Marisa é uma mulher lésbica, de 30 anos, que tem uma grande predileção por fazer sexo com mulheres casadas com homens. Ela se sente dominante, o prazer de percebê-las tímidas, de lentamente revelar pontos em seus corpos que desconheciam, de lhes escutar o gemido, fazer desabrochar novas sensações. E ela não é a única.

Outras mulheres e muitos homens homossexuais também experimentam esse lugar potente de desejante e desejado, na medida em que são eleitos para a experiência segredada do desejo entendido como transgressor, que se submete ao novo, acompanhado pelo medo e o prazer de ser revelado.

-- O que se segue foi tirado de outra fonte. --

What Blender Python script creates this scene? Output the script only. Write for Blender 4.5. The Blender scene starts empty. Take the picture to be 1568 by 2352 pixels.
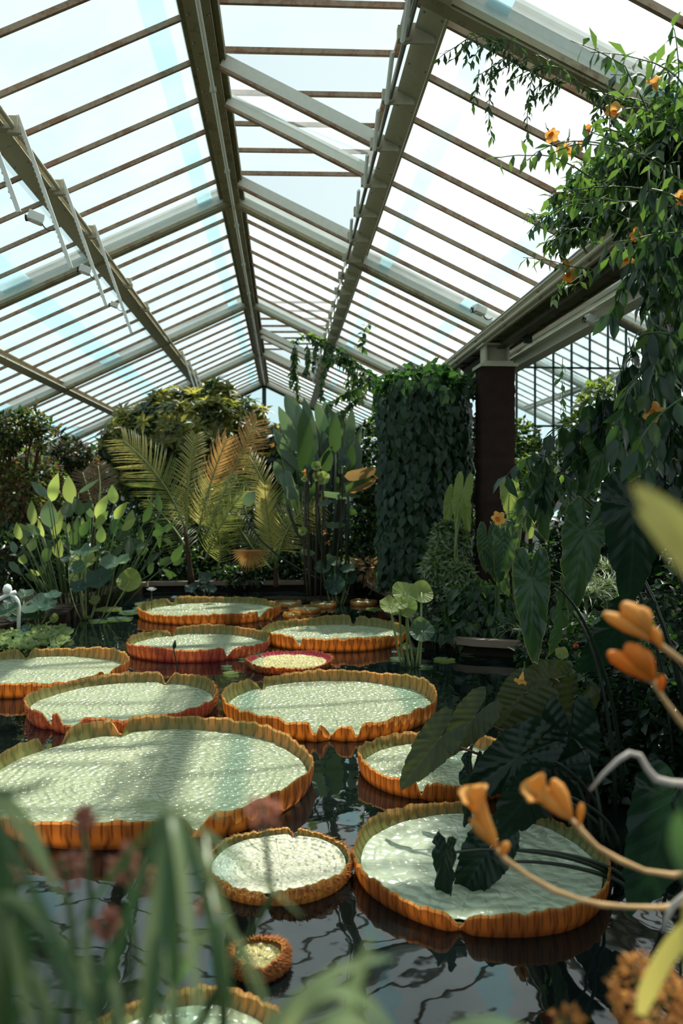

Enquanto a orientação homoerótica for condenada a marginalidade em nossa sociedade, mais pessoas tentarão enquadrar-se em relações heterossexuais. Afinal, são os casais heterossexuais que têm "permissão" para expressarem seu afeto livremente, celebrarem seu amor e constituir família.

Lutar contra a homofobia dentro da família requer coragem, pois coloca-se o sentimento de pertencimento em terreno movediço. O psicólogo alemão Kurt Lewin, que teve familiares mortos em um campo de concentração quando o nazismo imperava em seu país, passou a estudar a inter-relação entre a pessoa e o grupo, afirmando que o indivíduo e o entorno nunca devem ser vistos como duas realidades separadas.

Em especial, reforçou a ideia de que pessoas que fazem parte de grupos minoritários (não em quantidade, mas em relação aos pressupostos normativos da sociedade a qual pertencem) com frequência sofrem com sentimento de pertença negativo, haja vista que nem se aceitam como minoritários, nem são aceitos no majoritário, que os repelem. Estar segregado por qualquer condição criada para conceder privilégios a uma camada da população, seja por condição racial, sexual, religiosa, socioeconômica, ou outra, é injusto, doloroso e desumaniza a pessoa humana.

Se a homossexualidade ainda é tão condenada, a bissexualidade então, nem se fale. Na ânsia de mantermos um pertencimento binário - ou hétero ou homo - ou homem ou mulher - ter uma orientação voltada aos dois gêneros pode ser muito ameaçador.

Não estamos acostumados a fluidez do desejo. Pessoas bissexuais com frequência são vistas com desconfiança, consideradas confusas, imaturas e pouco corajosas para assumir uma suposta "condição homossexual". Essa falta de legitimidade muitas vezes empurra pessoas bissexuais a viverem suas experiências homoeróticas na clandestinidade, cindindo ainda mais a sua identidade sexual e o seu pertencimento social.

A discussão sobre o que leva alguém a infidelidade conjugal não pode se restringir somente a vontade de variação sexual, o apaixonamento, ou as insatisfações conjugais - ela tem que ser ampliada para a orientação do desejo, pois socialmente até as traições são enquadradas em categorias: as mais e as menos aceitáveis.

Enquanto não convivermos melhor com a diversidade sexual, fortalecendo o sentimento de pertencimento positivo de quem se vê fora da heterocisnormatividade, muitas pessoas continuarão a buscar, no casamento heterossexual, a adequação normativa, que quase sempre leva a insatisfação sexual de todos os envolvidos.